┌─ Records for the exercise

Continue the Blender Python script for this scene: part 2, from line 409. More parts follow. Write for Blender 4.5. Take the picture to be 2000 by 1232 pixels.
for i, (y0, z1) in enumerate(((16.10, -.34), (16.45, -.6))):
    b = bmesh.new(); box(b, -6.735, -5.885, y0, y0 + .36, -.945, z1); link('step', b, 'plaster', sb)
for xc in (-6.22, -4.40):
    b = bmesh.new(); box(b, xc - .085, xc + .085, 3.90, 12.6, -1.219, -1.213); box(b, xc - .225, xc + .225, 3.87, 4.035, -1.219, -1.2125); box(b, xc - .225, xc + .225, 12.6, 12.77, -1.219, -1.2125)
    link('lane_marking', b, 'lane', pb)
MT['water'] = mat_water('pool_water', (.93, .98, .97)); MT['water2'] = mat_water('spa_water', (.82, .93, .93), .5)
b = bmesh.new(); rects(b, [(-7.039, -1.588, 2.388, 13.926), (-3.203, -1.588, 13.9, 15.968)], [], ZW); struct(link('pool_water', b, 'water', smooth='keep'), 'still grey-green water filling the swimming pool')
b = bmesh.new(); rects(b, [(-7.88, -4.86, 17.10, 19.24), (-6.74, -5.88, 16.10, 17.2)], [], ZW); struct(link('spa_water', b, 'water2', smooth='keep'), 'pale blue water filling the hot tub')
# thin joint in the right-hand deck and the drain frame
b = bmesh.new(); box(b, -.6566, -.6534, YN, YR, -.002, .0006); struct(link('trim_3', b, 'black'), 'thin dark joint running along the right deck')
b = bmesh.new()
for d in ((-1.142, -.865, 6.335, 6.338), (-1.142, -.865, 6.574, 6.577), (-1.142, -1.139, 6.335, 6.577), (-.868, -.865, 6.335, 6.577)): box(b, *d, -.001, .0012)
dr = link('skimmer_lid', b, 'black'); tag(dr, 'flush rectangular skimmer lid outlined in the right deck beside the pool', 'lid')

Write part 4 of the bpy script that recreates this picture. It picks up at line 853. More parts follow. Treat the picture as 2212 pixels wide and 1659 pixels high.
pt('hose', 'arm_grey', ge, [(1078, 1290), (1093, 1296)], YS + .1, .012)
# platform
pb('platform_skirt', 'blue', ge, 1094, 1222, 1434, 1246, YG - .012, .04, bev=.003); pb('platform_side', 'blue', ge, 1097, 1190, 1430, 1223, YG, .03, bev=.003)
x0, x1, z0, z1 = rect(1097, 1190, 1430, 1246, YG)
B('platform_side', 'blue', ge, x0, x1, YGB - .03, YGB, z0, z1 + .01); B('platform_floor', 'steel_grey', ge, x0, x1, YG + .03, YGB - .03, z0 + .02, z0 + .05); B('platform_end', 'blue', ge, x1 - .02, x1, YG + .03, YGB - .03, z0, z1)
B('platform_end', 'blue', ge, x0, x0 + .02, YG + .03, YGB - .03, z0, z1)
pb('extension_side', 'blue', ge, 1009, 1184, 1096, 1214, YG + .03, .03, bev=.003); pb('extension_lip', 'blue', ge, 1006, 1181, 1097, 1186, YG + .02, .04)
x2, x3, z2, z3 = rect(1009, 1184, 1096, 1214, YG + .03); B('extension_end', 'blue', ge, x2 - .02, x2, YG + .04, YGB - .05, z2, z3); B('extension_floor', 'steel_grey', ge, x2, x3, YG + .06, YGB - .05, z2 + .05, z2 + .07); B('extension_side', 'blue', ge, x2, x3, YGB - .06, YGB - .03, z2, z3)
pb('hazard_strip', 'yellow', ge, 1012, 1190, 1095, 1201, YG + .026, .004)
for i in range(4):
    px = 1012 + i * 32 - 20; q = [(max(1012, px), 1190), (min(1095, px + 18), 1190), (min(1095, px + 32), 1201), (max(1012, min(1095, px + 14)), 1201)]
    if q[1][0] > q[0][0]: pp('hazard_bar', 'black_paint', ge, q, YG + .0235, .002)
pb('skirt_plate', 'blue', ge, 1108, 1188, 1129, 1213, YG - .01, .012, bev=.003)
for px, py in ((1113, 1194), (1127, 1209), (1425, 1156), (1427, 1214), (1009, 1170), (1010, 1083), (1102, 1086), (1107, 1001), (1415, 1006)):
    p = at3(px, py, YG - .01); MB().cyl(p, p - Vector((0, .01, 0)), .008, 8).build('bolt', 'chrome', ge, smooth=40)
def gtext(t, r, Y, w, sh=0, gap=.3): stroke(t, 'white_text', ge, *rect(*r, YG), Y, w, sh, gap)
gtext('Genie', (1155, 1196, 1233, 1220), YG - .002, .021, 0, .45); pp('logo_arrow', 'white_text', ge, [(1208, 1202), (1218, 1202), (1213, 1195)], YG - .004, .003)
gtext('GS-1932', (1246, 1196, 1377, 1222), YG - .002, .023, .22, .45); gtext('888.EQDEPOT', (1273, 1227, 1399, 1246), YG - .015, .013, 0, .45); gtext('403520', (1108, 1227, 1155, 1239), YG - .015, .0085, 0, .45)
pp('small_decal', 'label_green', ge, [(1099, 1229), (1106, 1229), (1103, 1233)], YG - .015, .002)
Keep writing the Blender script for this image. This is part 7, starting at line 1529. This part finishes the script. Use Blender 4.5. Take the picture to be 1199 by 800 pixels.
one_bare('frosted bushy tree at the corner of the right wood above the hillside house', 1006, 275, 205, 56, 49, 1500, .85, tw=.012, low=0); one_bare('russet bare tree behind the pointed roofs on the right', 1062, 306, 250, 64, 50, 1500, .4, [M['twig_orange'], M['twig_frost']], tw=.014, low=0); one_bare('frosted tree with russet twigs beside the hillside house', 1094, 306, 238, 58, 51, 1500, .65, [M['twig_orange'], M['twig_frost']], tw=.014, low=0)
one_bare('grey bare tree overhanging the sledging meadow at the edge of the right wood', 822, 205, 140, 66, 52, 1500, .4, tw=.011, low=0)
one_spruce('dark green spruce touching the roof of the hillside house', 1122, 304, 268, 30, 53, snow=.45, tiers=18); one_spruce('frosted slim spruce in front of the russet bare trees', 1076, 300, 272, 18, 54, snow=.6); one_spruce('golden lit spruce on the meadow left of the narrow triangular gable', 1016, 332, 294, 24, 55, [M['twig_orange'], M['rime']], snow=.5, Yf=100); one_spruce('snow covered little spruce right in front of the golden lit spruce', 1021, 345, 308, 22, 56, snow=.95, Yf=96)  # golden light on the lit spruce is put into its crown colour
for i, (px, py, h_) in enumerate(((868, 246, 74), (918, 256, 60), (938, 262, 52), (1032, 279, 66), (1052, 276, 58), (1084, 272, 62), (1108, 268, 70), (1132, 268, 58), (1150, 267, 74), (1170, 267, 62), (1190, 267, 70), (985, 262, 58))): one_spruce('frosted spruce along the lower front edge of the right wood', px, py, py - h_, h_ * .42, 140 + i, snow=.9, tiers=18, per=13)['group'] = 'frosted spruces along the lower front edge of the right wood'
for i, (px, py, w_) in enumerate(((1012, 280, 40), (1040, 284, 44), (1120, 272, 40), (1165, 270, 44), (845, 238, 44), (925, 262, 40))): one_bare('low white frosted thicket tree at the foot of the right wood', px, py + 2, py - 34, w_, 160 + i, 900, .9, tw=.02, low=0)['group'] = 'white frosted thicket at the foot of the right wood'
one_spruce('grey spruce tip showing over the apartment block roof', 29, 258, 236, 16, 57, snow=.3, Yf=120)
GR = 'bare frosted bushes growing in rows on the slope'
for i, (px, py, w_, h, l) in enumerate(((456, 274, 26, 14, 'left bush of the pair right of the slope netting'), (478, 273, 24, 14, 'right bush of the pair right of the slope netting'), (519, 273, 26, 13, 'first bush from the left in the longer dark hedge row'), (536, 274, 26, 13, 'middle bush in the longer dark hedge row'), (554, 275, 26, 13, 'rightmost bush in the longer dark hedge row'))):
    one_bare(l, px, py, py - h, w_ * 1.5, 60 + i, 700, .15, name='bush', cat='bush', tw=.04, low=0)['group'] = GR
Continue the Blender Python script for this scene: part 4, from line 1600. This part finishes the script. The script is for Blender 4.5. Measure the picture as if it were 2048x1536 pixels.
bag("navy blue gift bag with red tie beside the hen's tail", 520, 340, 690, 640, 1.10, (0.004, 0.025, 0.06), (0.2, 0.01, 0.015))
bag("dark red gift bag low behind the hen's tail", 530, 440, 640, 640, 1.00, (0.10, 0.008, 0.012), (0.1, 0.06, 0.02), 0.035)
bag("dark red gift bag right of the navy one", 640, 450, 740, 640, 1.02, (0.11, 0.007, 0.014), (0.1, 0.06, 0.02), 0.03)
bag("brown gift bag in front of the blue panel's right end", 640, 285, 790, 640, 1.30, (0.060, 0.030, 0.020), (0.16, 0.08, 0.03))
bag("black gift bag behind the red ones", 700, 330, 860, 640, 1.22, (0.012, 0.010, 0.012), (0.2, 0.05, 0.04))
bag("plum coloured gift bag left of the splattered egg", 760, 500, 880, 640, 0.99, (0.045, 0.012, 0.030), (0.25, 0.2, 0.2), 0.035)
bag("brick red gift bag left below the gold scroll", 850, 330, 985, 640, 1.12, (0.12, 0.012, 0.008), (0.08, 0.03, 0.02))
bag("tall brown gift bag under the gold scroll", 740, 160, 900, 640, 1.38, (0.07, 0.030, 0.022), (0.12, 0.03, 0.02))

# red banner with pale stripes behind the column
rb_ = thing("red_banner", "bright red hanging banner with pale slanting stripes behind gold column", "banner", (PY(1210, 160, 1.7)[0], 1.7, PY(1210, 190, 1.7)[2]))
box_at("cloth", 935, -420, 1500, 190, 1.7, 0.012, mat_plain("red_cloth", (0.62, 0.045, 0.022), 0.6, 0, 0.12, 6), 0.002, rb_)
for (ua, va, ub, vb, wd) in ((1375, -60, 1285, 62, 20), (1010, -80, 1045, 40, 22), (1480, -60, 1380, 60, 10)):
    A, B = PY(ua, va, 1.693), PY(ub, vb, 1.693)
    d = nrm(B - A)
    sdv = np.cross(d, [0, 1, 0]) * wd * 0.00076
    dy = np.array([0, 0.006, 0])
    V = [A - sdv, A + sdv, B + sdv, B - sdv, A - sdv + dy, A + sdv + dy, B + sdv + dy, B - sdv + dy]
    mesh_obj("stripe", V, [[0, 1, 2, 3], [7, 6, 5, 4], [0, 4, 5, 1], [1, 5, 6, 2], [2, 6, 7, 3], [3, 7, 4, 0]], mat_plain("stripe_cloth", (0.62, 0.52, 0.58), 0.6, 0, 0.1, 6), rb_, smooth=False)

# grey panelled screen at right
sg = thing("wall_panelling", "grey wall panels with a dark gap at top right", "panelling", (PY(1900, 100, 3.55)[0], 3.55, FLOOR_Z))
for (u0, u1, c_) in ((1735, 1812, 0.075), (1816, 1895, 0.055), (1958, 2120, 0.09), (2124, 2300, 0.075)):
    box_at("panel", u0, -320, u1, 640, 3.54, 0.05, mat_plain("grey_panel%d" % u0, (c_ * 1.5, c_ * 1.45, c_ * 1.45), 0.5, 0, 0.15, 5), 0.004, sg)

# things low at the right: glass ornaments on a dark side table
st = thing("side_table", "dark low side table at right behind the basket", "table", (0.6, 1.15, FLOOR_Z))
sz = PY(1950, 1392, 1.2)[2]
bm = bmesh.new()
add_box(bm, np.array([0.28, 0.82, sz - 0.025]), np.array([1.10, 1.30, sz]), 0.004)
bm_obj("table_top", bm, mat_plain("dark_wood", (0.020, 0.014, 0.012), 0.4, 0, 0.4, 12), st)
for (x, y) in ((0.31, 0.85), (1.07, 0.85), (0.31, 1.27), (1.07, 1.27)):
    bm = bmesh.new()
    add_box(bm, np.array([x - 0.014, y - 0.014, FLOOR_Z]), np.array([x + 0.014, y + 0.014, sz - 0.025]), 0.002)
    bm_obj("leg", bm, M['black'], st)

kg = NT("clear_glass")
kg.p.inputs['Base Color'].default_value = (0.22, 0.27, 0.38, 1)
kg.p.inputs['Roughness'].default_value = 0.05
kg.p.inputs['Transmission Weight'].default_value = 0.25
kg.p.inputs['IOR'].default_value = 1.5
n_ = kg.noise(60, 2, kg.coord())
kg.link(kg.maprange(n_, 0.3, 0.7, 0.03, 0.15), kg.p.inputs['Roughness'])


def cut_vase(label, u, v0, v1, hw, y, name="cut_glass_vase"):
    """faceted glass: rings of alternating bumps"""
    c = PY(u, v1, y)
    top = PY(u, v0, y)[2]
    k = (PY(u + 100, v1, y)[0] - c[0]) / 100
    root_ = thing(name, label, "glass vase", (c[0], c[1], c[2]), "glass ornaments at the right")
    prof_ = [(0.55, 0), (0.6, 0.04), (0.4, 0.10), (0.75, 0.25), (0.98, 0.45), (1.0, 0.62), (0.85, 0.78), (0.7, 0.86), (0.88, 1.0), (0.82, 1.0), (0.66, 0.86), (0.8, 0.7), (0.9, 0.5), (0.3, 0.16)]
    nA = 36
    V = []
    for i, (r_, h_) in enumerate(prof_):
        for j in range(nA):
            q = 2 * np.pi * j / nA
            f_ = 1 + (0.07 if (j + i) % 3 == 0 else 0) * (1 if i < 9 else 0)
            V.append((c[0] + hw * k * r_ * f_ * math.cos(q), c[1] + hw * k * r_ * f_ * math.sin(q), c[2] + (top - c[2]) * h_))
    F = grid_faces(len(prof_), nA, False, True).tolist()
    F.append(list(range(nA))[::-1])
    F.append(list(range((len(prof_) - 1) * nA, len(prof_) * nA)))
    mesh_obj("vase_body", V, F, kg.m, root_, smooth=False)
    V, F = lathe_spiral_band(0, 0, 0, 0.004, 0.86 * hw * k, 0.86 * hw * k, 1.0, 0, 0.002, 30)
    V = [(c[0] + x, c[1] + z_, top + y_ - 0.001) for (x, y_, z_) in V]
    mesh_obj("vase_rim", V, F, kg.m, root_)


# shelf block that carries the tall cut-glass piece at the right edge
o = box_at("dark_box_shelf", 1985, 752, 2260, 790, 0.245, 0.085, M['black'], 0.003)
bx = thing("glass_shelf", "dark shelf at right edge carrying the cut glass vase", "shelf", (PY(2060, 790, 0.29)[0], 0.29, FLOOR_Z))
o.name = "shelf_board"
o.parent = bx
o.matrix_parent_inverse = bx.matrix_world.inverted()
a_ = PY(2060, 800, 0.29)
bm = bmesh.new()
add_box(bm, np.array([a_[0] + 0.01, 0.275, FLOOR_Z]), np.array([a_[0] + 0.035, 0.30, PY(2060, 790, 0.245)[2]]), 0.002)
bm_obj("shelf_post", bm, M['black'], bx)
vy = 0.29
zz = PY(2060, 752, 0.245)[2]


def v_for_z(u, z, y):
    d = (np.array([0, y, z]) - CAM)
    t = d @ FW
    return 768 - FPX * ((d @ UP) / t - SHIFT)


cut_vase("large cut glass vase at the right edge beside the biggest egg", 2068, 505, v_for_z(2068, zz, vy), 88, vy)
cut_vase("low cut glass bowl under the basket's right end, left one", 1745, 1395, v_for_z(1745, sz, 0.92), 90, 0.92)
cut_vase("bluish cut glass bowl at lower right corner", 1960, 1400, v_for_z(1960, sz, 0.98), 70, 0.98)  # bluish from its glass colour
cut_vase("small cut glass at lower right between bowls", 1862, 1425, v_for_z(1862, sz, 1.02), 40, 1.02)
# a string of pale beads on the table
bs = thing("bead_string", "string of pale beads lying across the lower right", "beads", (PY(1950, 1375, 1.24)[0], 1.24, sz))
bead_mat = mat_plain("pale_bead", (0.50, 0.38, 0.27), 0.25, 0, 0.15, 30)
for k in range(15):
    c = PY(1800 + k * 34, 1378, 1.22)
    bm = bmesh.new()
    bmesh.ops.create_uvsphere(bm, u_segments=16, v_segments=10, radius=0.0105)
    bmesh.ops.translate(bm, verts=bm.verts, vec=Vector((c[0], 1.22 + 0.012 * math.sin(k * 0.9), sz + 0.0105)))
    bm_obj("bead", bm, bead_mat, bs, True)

└─

**Task description:**
Within the listing above, find every line containing the string "that" and return it.

**Task solution:**
Write part 4 of the bpy script that recreates this picture. It picks up at line 853. More parts follow. Treat the picture as 2212 pixels wide and 1659 pixels high.
# shelf block that carries the tall cut-glass piece at the right edge